Corporal Andrew Morris-Crown Copyright 2014—AFP

Insurgents thank militants for their ‘sacrifices,’ and urge Afghans to boycott pro-West government.

The Afghan Taliban on Tuesday claimed victory over Britain in southern Helmand province, crediting their fighters with killing hundreds and handicapping “tens of thousands” of troops in the “bloodiest attacks” of the 13-year war.

The last British combat troops in Afghanistan were airlifted out of Camp Bastion, a sprawling base located near the provincial capital Laskhar Gah on Monday, ending a mission that lasted longer than World War II and cost 453 lives.

Despite praise from politicians, including British leader David Cameron, the province remains a stronghold for Taliban militants whose government was ousted from power in a 2001 U.S.-led invasion, as well a hub for opium production.

In a statement posted to their website, the insurgents thanked Taliban fighters for their “immense sacrifices.”

“No doubt, the bloodiest attacks by mujahideen during the past 13 years, forced the invading enemy to leave.

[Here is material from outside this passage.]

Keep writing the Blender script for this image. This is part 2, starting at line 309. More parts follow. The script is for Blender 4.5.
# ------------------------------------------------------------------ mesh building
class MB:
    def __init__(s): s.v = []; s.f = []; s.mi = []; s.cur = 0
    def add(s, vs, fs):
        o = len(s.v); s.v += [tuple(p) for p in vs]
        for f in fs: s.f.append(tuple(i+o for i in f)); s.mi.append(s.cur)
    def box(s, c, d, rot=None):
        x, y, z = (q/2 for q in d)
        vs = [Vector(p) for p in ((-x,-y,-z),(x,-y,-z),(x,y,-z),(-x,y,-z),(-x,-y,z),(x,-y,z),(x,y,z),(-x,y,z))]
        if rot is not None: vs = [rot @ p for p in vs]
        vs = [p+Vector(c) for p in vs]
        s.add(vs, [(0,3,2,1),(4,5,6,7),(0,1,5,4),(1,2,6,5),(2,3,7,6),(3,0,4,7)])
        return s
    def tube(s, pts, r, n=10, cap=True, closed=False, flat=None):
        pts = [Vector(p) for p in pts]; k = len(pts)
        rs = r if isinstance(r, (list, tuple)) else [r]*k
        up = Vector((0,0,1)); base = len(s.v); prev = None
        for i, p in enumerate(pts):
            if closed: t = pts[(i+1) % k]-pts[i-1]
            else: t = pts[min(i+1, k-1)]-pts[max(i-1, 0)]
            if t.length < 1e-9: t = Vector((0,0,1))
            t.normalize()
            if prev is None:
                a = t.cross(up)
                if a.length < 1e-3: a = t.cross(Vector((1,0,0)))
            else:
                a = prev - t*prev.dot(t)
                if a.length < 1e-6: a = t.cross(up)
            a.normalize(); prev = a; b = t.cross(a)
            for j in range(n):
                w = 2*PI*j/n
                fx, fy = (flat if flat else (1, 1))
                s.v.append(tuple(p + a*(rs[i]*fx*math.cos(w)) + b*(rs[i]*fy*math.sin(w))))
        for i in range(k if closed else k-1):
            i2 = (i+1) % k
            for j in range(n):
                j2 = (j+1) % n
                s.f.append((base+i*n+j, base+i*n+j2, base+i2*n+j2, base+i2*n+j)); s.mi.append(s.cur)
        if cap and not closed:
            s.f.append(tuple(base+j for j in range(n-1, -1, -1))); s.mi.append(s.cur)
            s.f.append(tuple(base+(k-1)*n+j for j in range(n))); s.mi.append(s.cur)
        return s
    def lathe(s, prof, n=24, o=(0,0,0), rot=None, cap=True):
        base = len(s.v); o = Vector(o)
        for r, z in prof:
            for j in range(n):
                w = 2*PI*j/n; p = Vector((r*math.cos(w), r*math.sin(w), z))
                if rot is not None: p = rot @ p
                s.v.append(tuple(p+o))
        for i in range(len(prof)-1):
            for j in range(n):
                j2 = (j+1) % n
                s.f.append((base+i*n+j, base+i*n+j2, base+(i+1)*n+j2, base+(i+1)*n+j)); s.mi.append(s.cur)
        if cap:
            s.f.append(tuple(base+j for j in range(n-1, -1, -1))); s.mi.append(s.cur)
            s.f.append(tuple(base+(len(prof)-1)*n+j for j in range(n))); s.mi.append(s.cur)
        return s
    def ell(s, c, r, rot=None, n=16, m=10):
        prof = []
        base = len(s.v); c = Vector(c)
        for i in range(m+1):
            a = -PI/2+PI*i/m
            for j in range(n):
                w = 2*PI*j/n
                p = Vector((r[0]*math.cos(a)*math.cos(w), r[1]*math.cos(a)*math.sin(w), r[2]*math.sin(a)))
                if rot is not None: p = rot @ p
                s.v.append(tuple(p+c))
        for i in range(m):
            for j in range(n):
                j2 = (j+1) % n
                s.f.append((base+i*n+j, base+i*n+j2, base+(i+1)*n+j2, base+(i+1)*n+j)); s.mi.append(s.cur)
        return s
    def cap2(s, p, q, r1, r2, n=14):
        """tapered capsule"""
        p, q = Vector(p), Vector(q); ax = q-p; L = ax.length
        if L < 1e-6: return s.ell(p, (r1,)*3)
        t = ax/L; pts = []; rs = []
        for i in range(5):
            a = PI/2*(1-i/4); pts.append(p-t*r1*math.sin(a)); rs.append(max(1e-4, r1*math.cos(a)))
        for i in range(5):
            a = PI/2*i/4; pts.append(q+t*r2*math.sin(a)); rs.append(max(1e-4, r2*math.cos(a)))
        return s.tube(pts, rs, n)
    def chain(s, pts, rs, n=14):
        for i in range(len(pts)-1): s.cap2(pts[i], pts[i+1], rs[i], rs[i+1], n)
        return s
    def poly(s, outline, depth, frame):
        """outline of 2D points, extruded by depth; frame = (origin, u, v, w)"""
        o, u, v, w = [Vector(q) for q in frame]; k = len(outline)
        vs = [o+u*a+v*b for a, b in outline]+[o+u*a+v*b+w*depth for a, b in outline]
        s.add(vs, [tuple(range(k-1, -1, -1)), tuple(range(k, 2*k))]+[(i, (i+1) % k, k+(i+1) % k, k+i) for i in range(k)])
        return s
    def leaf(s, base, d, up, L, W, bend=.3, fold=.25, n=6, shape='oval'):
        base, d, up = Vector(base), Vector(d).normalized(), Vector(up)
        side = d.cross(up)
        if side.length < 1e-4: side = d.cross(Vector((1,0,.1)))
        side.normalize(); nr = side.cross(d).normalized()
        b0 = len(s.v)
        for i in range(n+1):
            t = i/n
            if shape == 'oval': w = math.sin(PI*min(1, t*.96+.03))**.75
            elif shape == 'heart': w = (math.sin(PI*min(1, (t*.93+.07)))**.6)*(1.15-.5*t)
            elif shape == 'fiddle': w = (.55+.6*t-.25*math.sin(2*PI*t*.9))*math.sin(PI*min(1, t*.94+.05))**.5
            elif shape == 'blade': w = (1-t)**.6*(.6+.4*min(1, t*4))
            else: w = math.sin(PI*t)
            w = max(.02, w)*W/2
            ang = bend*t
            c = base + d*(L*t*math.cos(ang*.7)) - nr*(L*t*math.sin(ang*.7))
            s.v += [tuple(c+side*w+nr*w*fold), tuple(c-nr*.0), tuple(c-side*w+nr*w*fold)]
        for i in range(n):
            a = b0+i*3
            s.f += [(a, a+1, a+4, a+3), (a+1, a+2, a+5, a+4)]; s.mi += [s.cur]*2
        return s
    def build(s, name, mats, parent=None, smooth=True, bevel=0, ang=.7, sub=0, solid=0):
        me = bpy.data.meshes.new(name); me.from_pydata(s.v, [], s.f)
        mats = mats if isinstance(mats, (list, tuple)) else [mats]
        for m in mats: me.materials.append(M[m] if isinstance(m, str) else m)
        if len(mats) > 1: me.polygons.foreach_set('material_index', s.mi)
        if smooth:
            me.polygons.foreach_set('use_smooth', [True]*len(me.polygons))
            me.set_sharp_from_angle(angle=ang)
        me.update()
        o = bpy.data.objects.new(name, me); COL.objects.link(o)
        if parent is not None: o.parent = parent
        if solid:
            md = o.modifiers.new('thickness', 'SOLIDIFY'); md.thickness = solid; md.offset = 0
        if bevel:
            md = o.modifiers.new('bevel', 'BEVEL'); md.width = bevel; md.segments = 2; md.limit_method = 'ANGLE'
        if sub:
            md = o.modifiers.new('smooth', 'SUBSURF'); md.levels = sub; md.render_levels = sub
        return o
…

The official statistics by the enemy puts British casualties at 500 soldiers however the actual number of casualties is more than the official figures. These are the figures of life losses; the number of the handicapped soldiers reaches tens of thousands of troops.”

It also called upon Afghans to turn their backs on the government, which the militant claimed was working in the interests of Western powers. “The Islamic Emirate of Afghanistan calls on all those people who are fighting against their people as proxy of the invaders that they should use their sagacity. Do not fight in support of the enemy of Islam and the enemy of ours and your forefathers.”

The Taliban have intensified their attacks across the country in recent months as NATO combat forces, which once numbered 140,000, withdraw from Afghanistan by the end of the year. The U.S. military estimated this month that 7,000-9,000 Afghan police or troops have been killed or wounded so far this year.

Ghani has signed a deal with the United States and NATO to allow 12,500 foreign troops, including 9,800 Americans to stay behind in 2015 to carry out military training after the alliance’s combat mission ends.